Carl Georg Anton Graeb was a German architectural, decorative and theatrical scene painter. He also worked as an engraver and produced some landscapes.
He studied at the Prussian Academy of Arts with Carl Blechen and took private lessons from the court theater painter, and his future father-in-law, Johann Gerst (1792-1854). In 1838, he was hired as the theater painter for the Königsstädtisches Theater, but quit after only fourteen months to make extensive travels through Switzerland, Southern France, the Pyrenees, Italy and Sicily.

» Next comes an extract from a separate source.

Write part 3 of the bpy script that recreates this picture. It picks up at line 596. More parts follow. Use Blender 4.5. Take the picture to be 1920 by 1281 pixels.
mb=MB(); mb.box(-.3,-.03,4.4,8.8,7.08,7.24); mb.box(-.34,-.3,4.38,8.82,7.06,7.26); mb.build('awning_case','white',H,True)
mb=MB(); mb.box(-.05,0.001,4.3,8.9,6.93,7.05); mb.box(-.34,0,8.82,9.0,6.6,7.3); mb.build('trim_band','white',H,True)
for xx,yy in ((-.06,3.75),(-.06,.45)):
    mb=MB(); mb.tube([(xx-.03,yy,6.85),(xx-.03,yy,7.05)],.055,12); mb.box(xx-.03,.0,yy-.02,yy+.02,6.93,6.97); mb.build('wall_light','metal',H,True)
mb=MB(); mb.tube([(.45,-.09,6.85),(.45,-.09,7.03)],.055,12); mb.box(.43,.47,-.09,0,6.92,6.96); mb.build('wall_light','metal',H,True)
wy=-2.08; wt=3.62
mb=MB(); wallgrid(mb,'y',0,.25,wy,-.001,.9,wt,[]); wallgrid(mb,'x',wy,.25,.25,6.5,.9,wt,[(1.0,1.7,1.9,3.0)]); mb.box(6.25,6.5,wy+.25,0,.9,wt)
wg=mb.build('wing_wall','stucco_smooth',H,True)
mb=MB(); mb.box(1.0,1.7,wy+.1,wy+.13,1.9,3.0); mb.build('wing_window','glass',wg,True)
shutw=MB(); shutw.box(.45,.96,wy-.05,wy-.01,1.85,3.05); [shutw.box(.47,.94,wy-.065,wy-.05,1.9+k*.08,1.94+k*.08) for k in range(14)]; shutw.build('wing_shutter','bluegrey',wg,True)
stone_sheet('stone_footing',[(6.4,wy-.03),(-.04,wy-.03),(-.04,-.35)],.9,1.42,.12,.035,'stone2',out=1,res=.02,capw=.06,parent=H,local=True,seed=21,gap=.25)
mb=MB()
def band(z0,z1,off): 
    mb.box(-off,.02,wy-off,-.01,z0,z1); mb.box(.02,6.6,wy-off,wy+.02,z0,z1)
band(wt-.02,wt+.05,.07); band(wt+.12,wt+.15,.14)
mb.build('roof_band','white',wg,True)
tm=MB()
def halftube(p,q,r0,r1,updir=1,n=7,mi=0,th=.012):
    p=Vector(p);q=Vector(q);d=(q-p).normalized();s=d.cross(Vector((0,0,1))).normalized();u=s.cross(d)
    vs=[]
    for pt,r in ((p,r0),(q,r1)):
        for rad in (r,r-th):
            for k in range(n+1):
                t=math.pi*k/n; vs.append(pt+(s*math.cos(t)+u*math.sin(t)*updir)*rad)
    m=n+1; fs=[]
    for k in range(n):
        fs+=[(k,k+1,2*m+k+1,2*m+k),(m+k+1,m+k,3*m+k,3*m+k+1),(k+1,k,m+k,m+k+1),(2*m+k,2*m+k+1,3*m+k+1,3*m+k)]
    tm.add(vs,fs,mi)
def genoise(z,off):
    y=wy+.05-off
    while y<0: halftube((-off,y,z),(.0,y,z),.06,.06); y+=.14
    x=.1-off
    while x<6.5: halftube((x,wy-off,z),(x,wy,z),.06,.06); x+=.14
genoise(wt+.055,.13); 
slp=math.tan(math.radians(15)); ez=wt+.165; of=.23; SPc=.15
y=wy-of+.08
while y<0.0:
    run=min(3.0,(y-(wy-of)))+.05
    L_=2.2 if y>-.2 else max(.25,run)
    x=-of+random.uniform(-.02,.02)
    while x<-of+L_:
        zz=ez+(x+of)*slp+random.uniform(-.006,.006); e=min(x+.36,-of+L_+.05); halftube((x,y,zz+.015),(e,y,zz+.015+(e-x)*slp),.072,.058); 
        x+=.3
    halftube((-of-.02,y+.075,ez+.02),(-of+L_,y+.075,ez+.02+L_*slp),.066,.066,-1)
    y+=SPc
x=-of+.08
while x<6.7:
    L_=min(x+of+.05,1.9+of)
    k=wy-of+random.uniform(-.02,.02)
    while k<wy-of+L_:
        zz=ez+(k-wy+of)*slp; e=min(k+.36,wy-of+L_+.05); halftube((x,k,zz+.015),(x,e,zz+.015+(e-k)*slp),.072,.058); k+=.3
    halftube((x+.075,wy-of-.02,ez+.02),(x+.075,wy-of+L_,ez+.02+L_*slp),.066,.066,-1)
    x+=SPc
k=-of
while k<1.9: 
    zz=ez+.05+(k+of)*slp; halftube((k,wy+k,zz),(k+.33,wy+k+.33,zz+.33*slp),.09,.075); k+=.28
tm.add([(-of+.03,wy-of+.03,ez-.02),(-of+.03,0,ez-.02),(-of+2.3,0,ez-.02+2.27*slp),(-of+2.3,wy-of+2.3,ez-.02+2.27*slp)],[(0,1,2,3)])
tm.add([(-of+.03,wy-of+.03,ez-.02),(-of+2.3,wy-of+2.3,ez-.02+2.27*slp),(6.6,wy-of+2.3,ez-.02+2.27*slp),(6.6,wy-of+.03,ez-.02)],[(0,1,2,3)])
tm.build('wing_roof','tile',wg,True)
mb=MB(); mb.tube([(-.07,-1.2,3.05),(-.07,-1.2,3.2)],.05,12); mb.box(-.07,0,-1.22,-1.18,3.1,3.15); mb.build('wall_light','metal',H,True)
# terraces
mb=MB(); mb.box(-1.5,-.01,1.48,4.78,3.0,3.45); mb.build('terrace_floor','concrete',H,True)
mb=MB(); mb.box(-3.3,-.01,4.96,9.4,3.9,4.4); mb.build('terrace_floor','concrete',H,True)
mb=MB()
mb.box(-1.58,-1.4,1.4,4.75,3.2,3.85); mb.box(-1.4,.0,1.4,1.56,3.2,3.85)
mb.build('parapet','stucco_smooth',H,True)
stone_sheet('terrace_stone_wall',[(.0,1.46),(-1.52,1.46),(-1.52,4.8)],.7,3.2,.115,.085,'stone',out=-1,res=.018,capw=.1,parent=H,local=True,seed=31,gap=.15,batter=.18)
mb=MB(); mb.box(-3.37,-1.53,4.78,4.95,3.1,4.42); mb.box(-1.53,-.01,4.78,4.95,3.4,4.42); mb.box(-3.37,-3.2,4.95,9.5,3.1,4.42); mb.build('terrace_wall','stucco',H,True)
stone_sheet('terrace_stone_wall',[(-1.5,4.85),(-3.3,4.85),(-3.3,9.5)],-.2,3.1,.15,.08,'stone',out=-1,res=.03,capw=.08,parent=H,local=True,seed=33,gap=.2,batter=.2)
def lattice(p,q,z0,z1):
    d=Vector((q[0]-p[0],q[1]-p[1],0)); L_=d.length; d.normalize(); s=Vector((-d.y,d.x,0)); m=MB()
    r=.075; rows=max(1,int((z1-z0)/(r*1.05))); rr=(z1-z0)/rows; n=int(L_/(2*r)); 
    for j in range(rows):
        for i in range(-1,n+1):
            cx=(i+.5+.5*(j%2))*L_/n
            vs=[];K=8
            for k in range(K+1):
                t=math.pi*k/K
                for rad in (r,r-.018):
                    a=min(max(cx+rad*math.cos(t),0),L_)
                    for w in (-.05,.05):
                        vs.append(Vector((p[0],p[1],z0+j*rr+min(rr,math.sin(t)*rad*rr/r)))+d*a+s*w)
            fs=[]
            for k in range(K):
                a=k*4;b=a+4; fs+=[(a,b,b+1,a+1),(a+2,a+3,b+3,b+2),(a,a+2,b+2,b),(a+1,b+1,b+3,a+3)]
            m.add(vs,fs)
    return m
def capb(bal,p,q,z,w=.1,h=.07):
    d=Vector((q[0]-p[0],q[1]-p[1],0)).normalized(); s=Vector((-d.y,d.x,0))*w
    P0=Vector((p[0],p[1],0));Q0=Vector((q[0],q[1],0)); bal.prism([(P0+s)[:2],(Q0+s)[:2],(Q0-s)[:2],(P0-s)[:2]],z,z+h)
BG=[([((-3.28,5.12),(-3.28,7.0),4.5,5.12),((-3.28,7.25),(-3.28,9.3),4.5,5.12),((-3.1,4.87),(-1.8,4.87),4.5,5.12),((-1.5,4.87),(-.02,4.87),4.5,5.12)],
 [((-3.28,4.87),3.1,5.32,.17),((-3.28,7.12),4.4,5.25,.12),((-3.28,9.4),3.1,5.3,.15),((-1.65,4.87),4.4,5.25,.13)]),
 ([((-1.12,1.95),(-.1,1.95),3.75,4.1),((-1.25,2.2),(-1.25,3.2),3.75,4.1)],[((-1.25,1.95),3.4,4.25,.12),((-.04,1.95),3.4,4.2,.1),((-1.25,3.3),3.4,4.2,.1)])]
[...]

His travelling continued for almost four years, during which time he would occasionally return home to exhibit the resulting works.
Upon returning permanently to Berlin in 1844, he joined with Gerst to open a decorative and theatrical painting studio, which was in operation until 1852. He ceased work as a decorative painter when he was appointed as a court painter in 1851; receiving a commission from Friedrich Wilhelm IV and his wife, Elisabeth to create 94 architectural landscapes of Potsdam and its surroundings, as well as Charlottenburg. Around the same time, he produced three murals for the Neues Museum.
In 1855, he was named a Royal Professor and, in 1860, was elected a member of the Academy of Arts. In the 1860s and 1870s, he concentrated on depicting the interiors of churches in Germany and Switzerland, A notable exception was the interior of the Old New Synagogue in Prague. He was elected to the Berlin legislature (Magistrat) in 1875 and was an honorary member of the Academy of Fine Arts, Vienna.
He died in Berlin in 1884, aged sixty-eight. His son, Paul Graeb (1842-1892) also became an architectural and landscape painter.